Mortgage Rates See Positive - but Little Movement

Very little movement today in the bond and mortgage markets which is unusual these days. There has been no data or any market-moving news. Stocks a little lower after coming within 0.37 of 20K (19,999.63). Senate hearings on confirmations to the Trump cabinet begin today with the most contentious post, Sec of State designate Rex Tillerson the current front runner for contention, even among some Republicans. Some believe he is too close to Putin in the past as head of Exxon. Other posts also will likely get some attention but most will be confirmed.

Late this afternoon November consumer credit was reported by the Fed, and the numbers were higher than anticipated, which indicate that consumers are increasingly running up their credit-card debt. Non-revolving credit, up $13.5 billion, is also positive, reflecting demand for vehicle financing and student loans (which are tracked in this report).

Tomorrow not much data either and no Fed speakers.  We do have a Treasury auction tomorrow as well.

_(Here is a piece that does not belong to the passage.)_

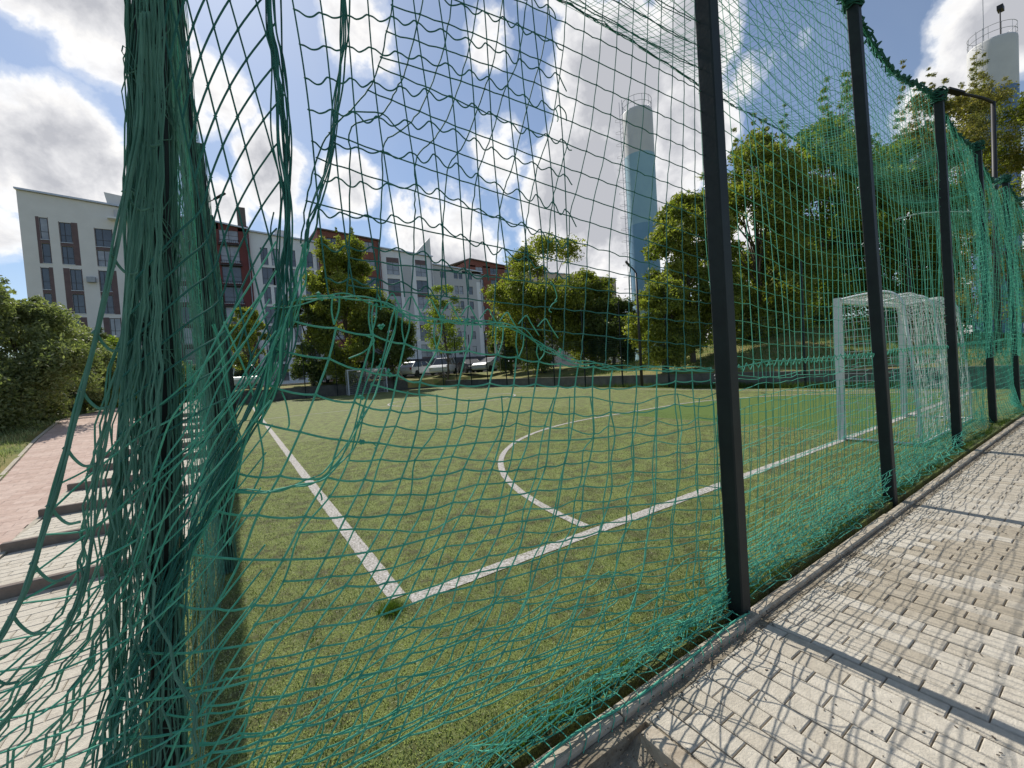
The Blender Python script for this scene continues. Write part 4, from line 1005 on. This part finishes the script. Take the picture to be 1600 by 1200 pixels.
# A: white end block, pairs of storeys joined in tall brown panelled bands
wins = []; bands = []
for bi, (x0, x1) in enumerate([(-19.05, -18.0), (-17.15, -15.5), (-14.05, -12.35)]):
    for q_, (zb, zt) in enumerate([(17.35, 22.9-.35*bi), (11.4, 16.95), (5.6, 11.0), (1.4, 5.2)]):
        mid = (zb+zt)/2; wd = x1-x0; flip = (q_+(bi == 2)) % 2 == 0
        xa, xb = ((x0+.06, x0+wd*.66) if flip else (x0+wd*.34, x1-.06)) if bi else ((x0+.3, x1-.05) if q_ % 2 == 0 else (x0+.05, x1-.35))
        if bi == 2 and q_ == 0: xa, xb = x0+.06, x1-.06
        for (a_, b__) in ((zb+.08, mid-.35), (mid+.12, zt-.08)): wins.append((xa, xb, a_, b__, 'G'))
        bands += [(x0, xa-.003, zb, zt, 'panelbrown'), (xb+.003, x1, zb, zt, 'panelbrown'), (xa, xb, mid-.347, mid+.117, 'panelbrown')]
hA, OA = house('apartment_building', 'leftmost white end block with three tall bands of brown panelled windows', -20.35, -9.3, HY, HY+14, 25.75, 24.9, 'wallwhite', wins, bands)
b = MB(); b.add([(-12.6, HY+.6, 25.1), (-10.6, HY+.6, 25.0), (-10.6, HY+3, 25.0), (-12.6, HY+3, 25.1), (-12.9, HY+.6, 27.0), (-10.5, HY+.6, 26.7), (-10.5, HY+3, 26.7), (-12.9, HY+3, 27.0)], [(0, 1, 5, 4), (1, 2, 6, 5), (2, 3, 7, 6), (3, 0, 4, 7), (4, 5, 6, 7)])
b.build('roof_box', 'wallwhite', hA, OA)
part(hA, OA, 'balcony_slab', 'wallwhite2', (-12.6, HY-1.0, 23.3), (-9.4, HY-.004, 23.5))
part(hA, OA, 'air_conditioner', 'galv', (-15.1, HY-.5, 15.3), (-14.3, HY-.05, 15.95))
part(hA, OA, 'loggia', 'wallgrey2', (-12.0, HY-.3, 23.51), (-9.35, HY-.005, 24.6))
wins = [(a, a+w, fl(k)+.35, fl(k)+2.6, kd) for k in range(8) for (a, w, kd) in ((-8.2, 1.3, 'T'), (-6.3, 1.2, 'G'), (-4.6, 1.2, 'T'))]
house('apartment_building', 'grey-brown block with window columns, seen through the wrapped net', -9.29, -2.75, HY+.6, HY+14, 24.95, 24.75, 'wallbrown', wins)
wins = [(-1.15, 1.15, fl(k)+.1, fl(k)+2.6, 'T') for k in range(8)]
hC, OC = house('apartment_building', 'dark red block with one wide glazed window column', -2.74, 2.45, HY-.5, HY+14, 24.5, 23.75, 'wallred', wins)
for k in range(7):
    b = MB(); b.tube([(-1.3, HY-.95, fl(k+1)+.25), (1.3, HY-.95, fl(k+1)+.25)], .04, 5); b.tube([(-1.3, HY-.95, fl(k+1)-.25), (1.3, HY-.95, fl(k+1)-.25)], .05, 5); b.box((-1.3, HY-1.0, fl(k+1)-.42), (1.3, HY-.504, fl(k+1)-.32))
    for xx_ in np.arange(-1.3, 1.31, .26): b.tube([(xx_, HY-.95, fl(k+1)-.3), (xx_, HY-.95, fl(k+1)+.25)], .02, 4)
    b.build('balcony', 'frame', hC, OC)
part(hC, OC, 'chimney', 'wallbrown', (1.25, HY+.2, 23.6), (2.3, HY+1.8, 27.2))
wins = []
for k in range(8):
    if k == 7: continue
    for (a, w) in ((3.75, .95), (5.15, 1.0), (7.4, 1.0), (9.5, 1.35)): wins.append((a, a+w+(.7 if k % 2 and a < 4 else 0), fl(k)+.25, fl(k)+2.75, 'T' if a > 9 else 'G'))
hD, OD = house('apartment_building', 'white block with small dark framed windows between the red and the brick block', 2.46, 11.7, HY, HY+14, 23.7, 23.0, 'wallwhite2', wins)
part(hD, OD, 'roof_box', 'wallwhite', (6.2, HY+3, 23.7), (8.0, HY+6, 25.4))
wins = [(a, a+w, fl(k)+.6, fl(k)+2.2, 'T') for k in range(8) for (a, w) in ((13.0, 1.5), (15.8, 1.5), (18.7, 1.7))]
house('apartment_building', 'brick red block behind the tall dark leaved tree', 11.71, 21.4, HY-.6, HY+14, 25.0, 24.2, 'wallbrick', wins, roof='wallbrown')
wins = []; bands = []
for (x0, x1) in ((22.5, 24.7), (27.7, 29.8)):
    for k in range(7):
        wins.append((x0, x1, fl(k)+.1, fl(k)+2.25, 'T'))
        bands.append((x0, x1, fl(k)+2.253, fl(k+1)+.097, 'panelbrown' if k % 2 == 0 else 'wallwhite'))
bands.append((25.3, 26.9, 8.0, 20.6, 'wallgrey2'))
hF, OF = house('apartment_building', 'white block with two tall window columns and a pointed roof fin', 21.41, 31.0, HY, HY+14, 23.2, 22.5, 'wallwhite2', wins, bands, base=4.0)
b = MB(); b.add([(27.6, HY+.3, 22.6), (31.0, HY+.3, 22.6), (31.0, HY+.3, 26.2), (27.6, HY+2, 22.6), (31.0, HY+2, 22.6), (31.0, HY+2, 26.2)], [(0, 1, 2), (3, 5, 4), (0, 3, 4, 1), (1, 4, 5, 2), (0, 2, 5, 3)])
b.build('roof_fin', 'wallwhite', hF, OF)
wins = [(a, a+w, fl(k)+.2, fl(k)+1.75, 'G') for k in range(7) for (a, w) in ((32.6, 1.2), (35.4, .8), (36.4, .8), (38.4, .9))]
house('apartment_building', 'grey block with white corner strip left of the round middle tree', 31.01, 41.4, HY+.4, HY+14, 21.3, 20.5, 'wallgrey2', wins, [(40.2, 41.39, 1.2, 18.6, 'wallwhite2')], base=4.0)
wins = [(a, a+1.8, fl(k)+.7, fl(k)+2.3, 'T') for k in range(8) for a in (44.5, 48.2, 52)]
house('apartment_building', 'brick block with dark roof standing back behind the grey block', 43.2, 56, HY+8, HY+20, 25.2, 24.0, 'wallbrick', wins, roof='wallbrown')
wins = [(a, a+2, fl(k)+.7, fl(k)+2.3, 'W') for k in range(8) for a in np.arange(64, 94, 5.)]
house('apartment_building', 'pale peach block seen far behind between the trees', 62, 97, HY+16, HY+30, 26.0, 26.0, 'wallpeach', wins)
# ------------------------------------------------------------------ water towers
def tower(label, base, h, rad, bands, ladder_side=1):
    base = np.asarray(base, float); o = thing('water_tower', label, 'water tower', base); 
    z = 0
    for k, (z0, z1, m) in enumerate(bands):
        b = MB(); pr = []
        pr = [(rad, zz) for zz in np.linspace(z0, z1, 6)]
        if k == len(bands)-1: pr += [(rad*.985, z1+.12), (rad*.7, z1+.35), (.05, z1+.5)]
        b.lathe(pr, (0, 0, 0), 40); b.build('tank_shell', m, o)
    top = bands[-1][1]+.1
    b = MB()
    for hh in (.55, 1.15): b.tube([((rad-.05)*math.cos(a), (rad-.05)*math.sin(a), top+hh) for a in np.linspace(0, 6.2832, 33)], .022, 5)
    for a in np.linspace(0, 6.2832, 13)[:-1]: b.tube([((rad-.05)*math.cos(a), (rad-.05)*math.sin(a), top-.1), ((rad-.05)*math.cos(a), (rad-.05)*math.sin(a), top+1.15)], .02, 5)
    b.build('railing', 'galv', o)
    d = -RT*ladder_side+(-FW)*.35; d = d/np.linalg.norm(d); d[2] = 0; q = np.array([-d[1], d[0], 0])
    b = MB()
    for s in (-.22, .22): b.tube([d*(rad+.45)+q*s+(0, 0, 2), d*(rad+.45)+q*s+(0, 0, top+1)], .025, 5)
    for zz in np.arange(2.3, top, .45): b.tube([d*(rad+.45)-q*.22+(0, 0, zz), d*(rad+.45)+q*.22+(0, 0, zz)], .016, 4)
    for zz in np.arange(3, top, 1.2):
        b.tube([d*(rad+.45)-q*.22+(0, 0, zz), d*(rad+.95)-q*.3+(0, 0, zz), d*(rad+1.15)+(0, 0, zz), d*(rad+.95)+q*.3+(0, 0, zz), d*(rad+.45)+q*.22+(0, 0, zz)], .014, 4)
        b.tube([d*rad+(0, 0, zz), d*(rad+.45)+(0, 0, zz)], .02, 4)
    b.build('ladder', 'galv', o)
    return o
p1 = PD(1017, 590, 44)
tower('light blue and white water tower with a ladder, in the middle', (p1[0], p1[1], .8), 27, 1.5, [(0, 7.5, 'towerlight'), (7.502, 10, 'towermid'), (10.002, 14.2, 'towermid'), (14.202, 21.2, 'towerlight'), (21.202, 25.5, 'towerwhite')])
p2 = PD(1552, 60, 40)
t2 = tower('white and blue water tower with an antenna, behind the rust tinged tree', (p2[0]-.8, p2[1], 1.0), 28, 1.62, [(0, 23.2, 'towerblue'), (23.202, 27.6, 'towerwhite')])
b = MB(); b.tube([(-1.5, .3, 24), (-1.5, .3, 35)], .035, 5); b.build('antenna', 'galv', t2)
b = MB(); b.tube([(1.3, -.4, 28), (1.3, -.4, 31.2)], .05, 5); b.box((1.1, -.6, 31.2), (1.9, -.2, 31.6)); b.build('obstruction_lamp', 'darkmetal', t2)
# ------------------------------------------------------------------ lamps, sign, stairs
def lamp(label, base, h, arm, head, m='darkmetal', thick=.05):
    o = thing('street_lamp', label, 'street lamp', base, 0, 'street lamps')
    b = MB(); b.tube([(0, 0, -.2), (0, 0, h*.5), (0, 0, h)], [thick*1.3, thick, thick*.8], 10); b.build('pole', m, o)
    arm = np.asarray(arm, float); b = MB(); b.tube(cat([(0, 0, h-.02), arm*.35+(0, 0, h+.1*arm[2]), arm+(0, 0, h)], 4), thick*.6, 8); b.build('arm', m, o)
    dn = arm/np.linalg.norm(arm); b = MB(); c = arm+(0, 0, h)+dn*head*.45; s = np.cross(dn, (0, 0, 1)); s /= np.linalg.norm(s); b.obox(c, dn*head*.5, s*.10, (0, 0, .03)); b.build('lamp_head', m, o)
    return o
bl = gp(342, 600, 1.0, 26); lamp('dark street lamp behind the left posts, head tilted up', bl, PD(343, 325, 26)[2]-1.0, tuple((PD(362, 314, 26)-PD(343, 325, 26))), .75)
p_ = gp(1003, 600, .2, 17.5); lamp('slim black lamp post in front of the blue water tower with a bent top', (p_[0], p_[1], .4), PD(990, 428, 17.5)[2]-.4, tuple((PD(980, 417, 17.5)-PD(990, 428, 17.5))), .25, thick=.05)
p_ = gp(1560, 560, .4, 13.5); zt = PD(1549, 168, 13.5)[2]
lamp('dark lamp post at the right with a flat horizontal arm', (p_[0], p_[1], .3), zt-.3, tuple(PD(1500, 153, 13.5)-PD(1549, 166, 13.5)), .5, thick=.07)
ps = gp(783, 590, 1.0, 37.5); o = thing('parking_sign', 'small white square sign with a dark letter on a pole before the middle trees', 'sign', ps)
b = MB(); b.tube([(0, 0, -.2), (0, 0, 3.0)], .035, 8); b.build('pole', 'galv', o)
zc = PD(783, 542, 37.5)[2]-1.0
sgn = -FW.copy(); sgn[2] = 0; sgn /= np.linalg.norm(sgn); sr = np.array([-sgn[1], sgn[0], 0])
b = MB(); b.obox(sgn*.05+(0, 0, zc), sr*.42, sgn*.012, (0, 0, .62)); b.build('sign_plate', 'signwhite', o)
b = MB()
for (dx, dz, w, h) in ((-.14, 0, .03, .26), (.14, .0, .03, .26), (0, .23, .14, .035), (0, -.23, .14, .035)): b.obox(sgn*.068+sr*dx+(0, 0, zc+dz), sr*w, sgn*.004, (0, 0, h))
b.build('symbol', 'signblack', o)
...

As Trump’s inauguration approaches, a week from this Friday - many of those over the top expectations he has advocated in his campaign and recent Tweets are going to become more questionable. Until the last week the equity markets did not care, it was onward and upward for stocks and interest rates higher - although interest rates do remain very low and with less selling recently. Trump intends to make his own rules, starting with the repudiation of the Trans-Pacific Partnership, renegotiation of the North American Free Trade Agreement with Mexico and Canada, and the imposition of hefty duties on Chinese imports. Then fiscal sending, tax cuts and re-dos of a lot of regulations. His administration will be very different from the globalization that marks the last 30 years. “Those looking for a grand design will be disappointed.

The momentum oscillators remain fractionally bullish but interest rates have declined since the 10yr hit 2.60 on 12/15/16. Recent trade in the last few days slowed down the rate declines. Volatility is subject to big jolts, not much today but last Thursday and Friday a reminder investors unsure and react to any news in rapid fashion.

In summary, looks like the 10yr treasury has found a new trading range from 2.42 on the high side to 2.32 at the lows.  Not sure if there is much to be gained by floating, but I also do not see any need to hurry and lock.  I would advise to lock any loan that is funding within 15 days.   That way, you can lock on a shorter-term lock and gain better pricing.  I would float everything else.